## SHORT EXERCISE
Retype nothing but the lines from the start of the material up to and including the line with "COL = sc.collection". Pictures don't belong in the copy.

## STORED DATA
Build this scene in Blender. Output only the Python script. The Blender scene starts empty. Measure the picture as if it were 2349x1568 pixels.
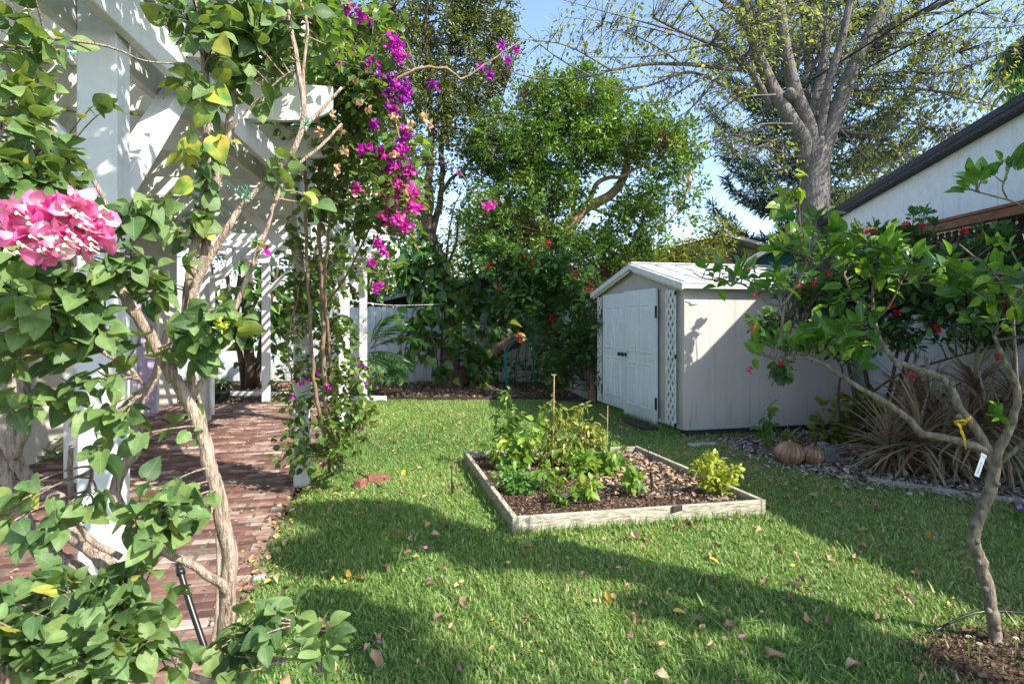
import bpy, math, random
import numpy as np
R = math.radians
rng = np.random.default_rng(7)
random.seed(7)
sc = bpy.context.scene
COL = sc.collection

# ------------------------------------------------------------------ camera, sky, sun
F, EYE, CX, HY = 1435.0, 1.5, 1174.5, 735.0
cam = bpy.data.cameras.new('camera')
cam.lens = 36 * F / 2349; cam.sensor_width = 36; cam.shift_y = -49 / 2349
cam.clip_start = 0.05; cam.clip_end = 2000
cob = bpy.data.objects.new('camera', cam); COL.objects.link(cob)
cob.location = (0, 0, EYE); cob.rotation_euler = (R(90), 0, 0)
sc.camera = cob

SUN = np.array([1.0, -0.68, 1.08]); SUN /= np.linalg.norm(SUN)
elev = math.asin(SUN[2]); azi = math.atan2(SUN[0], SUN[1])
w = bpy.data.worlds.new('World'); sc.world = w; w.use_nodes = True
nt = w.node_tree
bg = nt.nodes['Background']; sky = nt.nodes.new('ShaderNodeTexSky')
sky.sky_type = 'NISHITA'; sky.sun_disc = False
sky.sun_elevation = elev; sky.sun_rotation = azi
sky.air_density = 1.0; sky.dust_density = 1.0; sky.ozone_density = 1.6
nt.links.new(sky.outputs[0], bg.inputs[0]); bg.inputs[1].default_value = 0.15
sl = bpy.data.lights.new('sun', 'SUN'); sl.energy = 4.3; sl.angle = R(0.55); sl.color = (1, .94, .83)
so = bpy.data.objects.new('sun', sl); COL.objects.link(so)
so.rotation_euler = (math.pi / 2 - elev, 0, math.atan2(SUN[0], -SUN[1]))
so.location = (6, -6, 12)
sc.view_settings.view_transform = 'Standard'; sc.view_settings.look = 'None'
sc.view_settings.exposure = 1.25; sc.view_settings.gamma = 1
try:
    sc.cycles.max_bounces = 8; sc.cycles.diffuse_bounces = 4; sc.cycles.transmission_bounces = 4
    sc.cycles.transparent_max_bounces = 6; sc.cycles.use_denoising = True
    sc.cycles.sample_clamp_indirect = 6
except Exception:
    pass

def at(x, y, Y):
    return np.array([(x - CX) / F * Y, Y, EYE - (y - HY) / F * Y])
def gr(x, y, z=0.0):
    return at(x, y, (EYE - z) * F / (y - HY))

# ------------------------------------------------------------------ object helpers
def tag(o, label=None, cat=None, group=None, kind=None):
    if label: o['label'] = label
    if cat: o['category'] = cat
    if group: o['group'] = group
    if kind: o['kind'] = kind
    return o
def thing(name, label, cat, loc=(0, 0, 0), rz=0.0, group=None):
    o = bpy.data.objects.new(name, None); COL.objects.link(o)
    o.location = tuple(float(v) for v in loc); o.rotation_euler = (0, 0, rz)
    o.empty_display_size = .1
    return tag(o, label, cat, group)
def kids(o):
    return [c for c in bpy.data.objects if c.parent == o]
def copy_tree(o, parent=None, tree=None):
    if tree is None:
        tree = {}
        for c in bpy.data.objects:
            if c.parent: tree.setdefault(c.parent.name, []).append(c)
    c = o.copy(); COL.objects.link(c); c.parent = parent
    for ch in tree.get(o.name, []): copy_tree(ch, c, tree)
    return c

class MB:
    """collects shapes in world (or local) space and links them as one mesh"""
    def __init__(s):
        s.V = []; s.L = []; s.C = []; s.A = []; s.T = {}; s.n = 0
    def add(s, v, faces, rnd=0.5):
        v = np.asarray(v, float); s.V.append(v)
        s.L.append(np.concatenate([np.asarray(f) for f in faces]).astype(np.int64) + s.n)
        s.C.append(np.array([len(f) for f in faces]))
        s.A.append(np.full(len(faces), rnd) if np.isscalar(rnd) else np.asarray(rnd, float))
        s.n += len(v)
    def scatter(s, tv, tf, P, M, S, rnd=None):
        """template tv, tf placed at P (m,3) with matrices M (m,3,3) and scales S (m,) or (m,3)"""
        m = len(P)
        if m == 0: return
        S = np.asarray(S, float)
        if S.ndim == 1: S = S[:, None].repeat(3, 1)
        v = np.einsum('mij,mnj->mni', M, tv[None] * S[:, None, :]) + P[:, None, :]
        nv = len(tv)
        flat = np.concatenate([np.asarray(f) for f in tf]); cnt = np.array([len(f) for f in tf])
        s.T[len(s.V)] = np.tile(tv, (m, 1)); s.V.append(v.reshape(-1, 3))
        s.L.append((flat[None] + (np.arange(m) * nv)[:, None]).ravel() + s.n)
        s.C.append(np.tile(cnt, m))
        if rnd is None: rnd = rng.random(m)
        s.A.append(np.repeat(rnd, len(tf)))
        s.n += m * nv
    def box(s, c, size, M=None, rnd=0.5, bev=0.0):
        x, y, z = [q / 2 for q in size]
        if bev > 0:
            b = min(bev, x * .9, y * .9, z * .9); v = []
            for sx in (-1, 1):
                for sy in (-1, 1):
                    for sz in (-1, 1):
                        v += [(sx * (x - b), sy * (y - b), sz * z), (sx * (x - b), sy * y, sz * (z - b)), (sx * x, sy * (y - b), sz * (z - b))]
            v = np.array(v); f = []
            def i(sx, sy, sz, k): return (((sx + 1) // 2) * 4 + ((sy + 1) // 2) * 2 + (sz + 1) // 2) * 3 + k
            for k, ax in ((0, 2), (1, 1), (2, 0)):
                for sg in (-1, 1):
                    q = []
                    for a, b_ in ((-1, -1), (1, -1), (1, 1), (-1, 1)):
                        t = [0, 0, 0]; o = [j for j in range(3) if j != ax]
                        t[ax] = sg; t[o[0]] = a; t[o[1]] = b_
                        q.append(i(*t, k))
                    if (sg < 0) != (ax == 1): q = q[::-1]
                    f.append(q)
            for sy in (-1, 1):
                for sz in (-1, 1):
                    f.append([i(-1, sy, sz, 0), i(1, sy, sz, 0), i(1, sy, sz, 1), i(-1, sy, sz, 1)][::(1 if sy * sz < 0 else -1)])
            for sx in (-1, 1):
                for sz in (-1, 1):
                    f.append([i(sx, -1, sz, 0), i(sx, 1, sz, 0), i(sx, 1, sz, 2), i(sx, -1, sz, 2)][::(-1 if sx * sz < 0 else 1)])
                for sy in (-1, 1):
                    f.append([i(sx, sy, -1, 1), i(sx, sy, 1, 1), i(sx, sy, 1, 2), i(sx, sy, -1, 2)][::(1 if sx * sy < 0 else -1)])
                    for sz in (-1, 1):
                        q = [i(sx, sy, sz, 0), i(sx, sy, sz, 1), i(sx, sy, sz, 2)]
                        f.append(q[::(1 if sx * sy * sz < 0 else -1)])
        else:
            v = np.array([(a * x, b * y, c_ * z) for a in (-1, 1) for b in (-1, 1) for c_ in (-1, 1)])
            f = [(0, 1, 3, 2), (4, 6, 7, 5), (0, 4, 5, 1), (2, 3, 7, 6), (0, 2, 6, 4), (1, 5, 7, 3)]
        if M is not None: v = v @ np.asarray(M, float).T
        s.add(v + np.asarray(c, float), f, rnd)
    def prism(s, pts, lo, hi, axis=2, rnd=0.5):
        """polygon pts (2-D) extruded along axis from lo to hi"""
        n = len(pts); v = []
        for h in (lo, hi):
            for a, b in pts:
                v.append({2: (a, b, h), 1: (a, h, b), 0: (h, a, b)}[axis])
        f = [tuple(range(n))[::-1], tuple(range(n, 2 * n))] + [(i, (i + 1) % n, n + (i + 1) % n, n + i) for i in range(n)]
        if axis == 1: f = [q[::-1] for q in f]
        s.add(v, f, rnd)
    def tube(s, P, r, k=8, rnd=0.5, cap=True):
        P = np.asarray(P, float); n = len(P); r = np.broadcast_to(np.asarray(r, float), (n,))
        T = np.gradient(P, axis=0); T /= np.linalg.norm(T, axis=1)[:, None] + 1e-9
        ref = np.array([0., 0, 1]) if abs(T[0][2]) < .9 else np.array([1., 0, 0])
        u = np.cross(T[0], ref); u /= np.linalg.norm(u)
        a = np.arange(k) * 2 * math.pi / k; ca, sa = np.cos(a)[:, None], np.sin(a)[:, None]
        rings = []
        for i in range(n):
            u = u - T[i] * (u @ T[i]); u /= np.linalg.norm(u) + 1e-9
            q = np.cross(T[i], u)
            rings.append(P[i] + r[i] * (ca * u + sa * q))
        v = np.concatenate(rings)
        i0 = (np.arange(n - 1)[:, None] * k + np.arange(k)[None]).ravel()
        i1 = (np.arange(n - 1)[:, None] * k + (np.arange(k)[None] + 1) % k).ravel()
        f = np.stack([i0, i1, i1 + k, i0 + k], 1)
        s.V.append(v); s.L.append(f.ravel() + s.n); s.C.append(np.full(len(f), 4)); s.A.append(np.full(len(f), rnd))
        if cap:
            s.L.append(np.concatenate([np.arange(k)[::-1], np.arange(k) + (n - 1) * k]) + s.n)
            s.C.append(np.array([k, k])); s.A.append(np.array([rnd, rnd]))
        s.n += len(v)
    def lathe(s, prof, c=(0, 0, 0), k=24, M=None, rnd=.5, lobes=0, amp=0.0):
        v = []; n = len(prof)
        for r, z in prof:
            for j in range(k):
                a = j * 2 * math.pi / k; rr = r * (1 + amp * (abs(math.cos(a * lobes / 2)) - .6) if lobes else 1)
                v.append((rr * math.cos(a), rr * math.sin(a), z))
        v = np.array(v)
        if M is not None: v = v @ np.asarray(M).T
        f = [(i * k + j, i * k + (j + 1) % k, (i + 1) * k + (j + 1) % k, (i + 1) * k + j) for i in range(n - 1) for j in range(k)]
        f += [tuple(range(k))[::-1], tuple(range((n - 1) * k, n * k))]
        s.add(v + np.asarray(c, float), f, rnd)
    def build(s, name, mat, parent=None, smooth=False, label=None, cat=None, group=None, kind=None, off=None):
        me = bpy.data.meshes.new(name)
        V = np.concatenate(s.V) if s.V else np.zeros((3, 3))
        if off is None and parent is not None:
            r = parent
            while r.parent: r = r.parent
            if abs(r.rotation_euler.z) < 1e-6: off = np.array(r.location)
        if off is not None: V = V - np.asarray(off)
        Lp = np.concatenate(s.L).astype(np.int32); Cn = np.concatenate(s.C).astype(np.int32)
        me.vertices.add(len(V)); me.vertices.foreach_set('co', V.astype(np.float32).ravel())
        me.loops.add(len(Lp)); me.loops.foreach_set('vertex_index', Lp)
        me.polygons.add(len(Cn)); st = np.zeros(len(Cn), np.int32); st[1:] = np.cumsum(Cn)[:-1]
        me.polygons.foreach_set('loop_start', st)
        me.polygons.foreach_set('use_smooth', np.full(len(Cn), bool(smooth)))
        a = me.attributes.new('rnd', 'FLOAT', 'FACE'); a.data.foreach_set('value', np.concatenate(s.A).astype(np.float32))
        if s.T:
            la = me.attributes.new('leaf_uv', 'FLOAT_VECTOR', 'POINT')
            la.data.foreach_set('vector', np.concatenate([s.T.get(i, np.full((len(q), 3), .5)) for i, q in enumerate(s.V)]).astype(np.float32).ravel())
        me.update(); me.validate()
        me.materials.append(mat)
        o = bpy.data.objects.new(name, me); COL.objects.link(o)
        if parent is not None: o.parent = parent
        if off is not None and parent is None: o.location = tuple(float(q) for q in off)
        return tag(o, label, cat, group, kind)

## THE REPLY
Build this scene in Blender. Output only the Python script. The Blender scene starts empty. Measure the picture as if it were 2349x1568 pixels.
import bpy, math, random
import numpy as np
R = math.radians
rng = np.random.default_rng(7)
random.seed(7)
sc = bpy.context.scene
COL = sc.collection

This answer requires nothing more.